Saturday, December 24, 2005

The Moral Hysteria of the Left

I’m strangely fascinated by the blog of Ellsworth Toohey -- er, I mean James Wolcott. The man can write. For nasty, stinging wit, you have to read Dorothy Parker to find his equal.

The how of his writing is brilliant, but the what that it serves is hard to take. Wolcott is often unpleasant, sometimes creepy. He can write an entire post that has no deeper point than to smear conservatives. This makes him a hero on the left. The triviality of the issue makes no difference; leftists cannot resist anything that makes conservatives look foolish.

Wolcott was unhappy with David Corn for being involved with Pajamas Media.


Does Corn really want to be associated with fun blogs like Little Green Footballs and Gates of Vienna ("At the siege of Vienna in 1683 Islam seemed poised to overrun Christian Europe. We are in a new phase of a very old war")? I guess he does, because he'll be appearing on a panel at Pajamas' gala conference in November in Manhattan, where Roger L. Simon and company will break out the ginger ale and announce their new monicker. Then everybody will adjourn to invade Syria, if they can arrange transportation.

And:


Corn is going to be seated at the Rainbow Room listening to keynote speaker Judy Miller justify her journalistic debauchery and his eyes will begin to wander the room, the faces of his fellow board members and new comrades swimming before him...

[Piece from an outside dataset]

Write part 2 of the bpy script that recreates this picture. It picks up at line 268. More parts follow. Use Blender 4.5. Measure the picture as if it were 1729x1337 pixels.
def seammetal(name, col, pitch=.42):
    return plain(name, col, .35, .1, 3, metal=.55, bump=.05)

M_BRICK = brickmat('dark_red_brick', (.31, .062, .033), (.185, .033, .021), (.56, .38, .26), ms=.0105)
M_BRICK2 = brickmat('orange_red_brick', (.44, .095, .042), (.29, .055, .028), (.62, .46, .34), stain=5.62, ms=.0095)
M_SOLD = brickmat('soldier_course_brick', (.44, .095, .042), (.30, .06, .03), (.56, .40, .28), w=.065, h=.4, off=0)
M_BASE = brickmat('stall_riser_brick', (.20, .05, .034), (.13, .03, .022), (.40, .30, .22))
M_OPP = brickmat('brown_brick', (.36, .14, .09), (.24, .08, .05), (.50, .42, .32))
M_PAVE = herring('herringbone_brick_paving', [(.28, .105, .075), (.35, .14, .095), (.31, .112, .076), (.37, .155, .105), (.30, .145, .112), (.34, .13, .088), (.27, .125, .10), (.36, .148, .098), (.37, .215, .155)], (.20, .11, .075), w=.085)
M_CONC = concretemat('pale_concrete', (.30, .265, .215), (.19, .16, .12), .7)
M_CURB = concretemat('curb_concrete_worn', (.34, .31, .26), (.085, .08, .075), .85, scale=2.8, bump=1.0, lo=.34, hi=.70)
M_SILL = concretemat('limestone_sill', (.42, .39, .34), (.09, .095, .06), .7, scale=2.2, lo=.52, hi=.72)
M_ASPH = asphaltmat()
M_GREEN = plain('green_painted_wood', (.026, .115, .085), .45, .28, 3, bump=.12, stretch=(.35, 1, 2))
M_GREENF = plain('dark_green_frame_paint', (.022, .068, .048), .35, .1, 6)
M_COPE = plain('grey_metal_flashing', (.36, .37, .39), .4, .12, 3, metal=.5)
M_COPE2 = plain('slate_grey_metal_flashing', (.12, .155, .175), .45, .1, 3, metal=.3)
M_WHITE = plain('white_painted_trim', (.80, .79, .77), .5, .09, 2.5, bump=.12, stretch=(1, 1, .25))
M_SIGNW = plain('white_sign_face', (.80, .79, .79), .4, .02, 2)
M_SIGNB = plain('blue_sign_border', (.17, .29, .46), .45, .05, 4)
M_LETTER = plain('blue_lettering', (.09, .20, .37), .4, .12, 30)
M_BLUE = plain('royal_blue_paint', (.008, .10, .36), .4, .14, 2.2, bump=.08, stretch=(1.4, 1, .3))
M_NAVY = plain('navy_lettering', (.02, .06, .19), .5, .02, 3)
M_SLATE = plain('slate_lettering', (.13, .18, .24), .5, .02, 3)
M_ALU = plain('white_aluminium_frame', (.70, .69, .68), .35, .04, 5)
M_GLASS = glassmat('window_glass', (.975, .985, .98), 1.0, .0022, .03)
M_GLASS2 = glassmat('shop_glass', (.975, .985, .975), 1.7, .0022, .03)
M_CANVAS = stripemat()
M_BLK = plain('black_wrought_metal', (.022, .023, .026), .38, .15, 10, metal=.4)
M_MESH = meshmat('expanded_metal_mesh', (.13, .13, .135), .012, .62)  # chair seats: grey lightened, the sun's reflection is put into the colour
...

John Podhoretz...Roger L. Simon...Charles Johnson...Michael Barone...May...Ledeen...Glenn Reynolds...Mark Steyn...Larry Kudlow...Dr. Josef Mengele...the ghost of Roy Cohn, chewing on a chicken carcass...

And his soul will utter the silent cry, Sweet baby Moses, what have I got myself into?

It is a fascinating portal into the leftist mind. Wolcott thinks it's wrong for Corn to associate with right-wingers. Conservatives are not just mistaken, not just wrong, they are bad people. Wolcott has no problem lumping conservatives such as Michael Ledeen, Charles Johnson and Michael Barone with the famous Nazi, Dr. Josef Mengele.

What if a conservative writer, say James Lileks, joined a group of liberals such as Jeralyn Merritt, James Wolcott, James Carville, George Stephanopoulos, Duncan Black, Chris Bowers, Jerry Springer, Ana Marie Cox, Joshua Michael Marshall, Kevin Drum, Norman Mailer, Ramsey Clark, Katrina Vanden Heuvel and Al Franken? Would conservatives fear for James Lileks’s soul? Would they think it wrong for him to be in the same room with these people? No, not at all.

The left is in the grip of moral hysteria. They see their enemies as immoral and evil, way out of proportion to the facts. What has any conservative done to be smeared as a Nazi? Wolcott is highly intelligent, but he makes the association. Step into a fever swamp like Democratic Underground and you will see routine use of "Nazi" and "fascist."

The left's morality is entirely tied up with their collectivist and statist politics. Leftists can feel sympathy toward a cold-blooded killer such as Tookie Williams, but feel moral revulsion toward a conservative such as Michael Ledeen. In issues of individual ethics, liberals are relativists; in political issues, they are as moralistic as a Baptist preacher. You can blow people to bits with a shotgun, but if you speak out against socialism, watch out!

Ayn Rand always understood the importance of morality in politics. She understood that the side that gains the moral high ground in any argument is the side that wins. (This is why the anti-abortion right is on the offensive: they argue morality, whereas the left mumbles half-hearted practical arguments about how women will die in back alley abortions.)

Aside from personal value issues such as abortion, leftists have an uncanny understanding of the importance of morality in politics. Conservatives, however, are relatively clueless here; they understand private morality, but don’t see the connection between capitalism and morality. For decades they have argued rings around liberals on economics, showing in a thousand different ways why capitalism is more efficient and practical than socialism -- and they have not convinced a single leftist. The left does not care if socialism is impractical as long as it is the right thing to do.

This is why Ayn Rand’s philosophy is so important. She provided the first moral defense of capitalism. She showed that capitalism is the system that protects individual rights, the only system proper to man’s nature as a being whose life depends on the pursuit of rational self-interest.

UPDATE: I rewrote this post for clarity.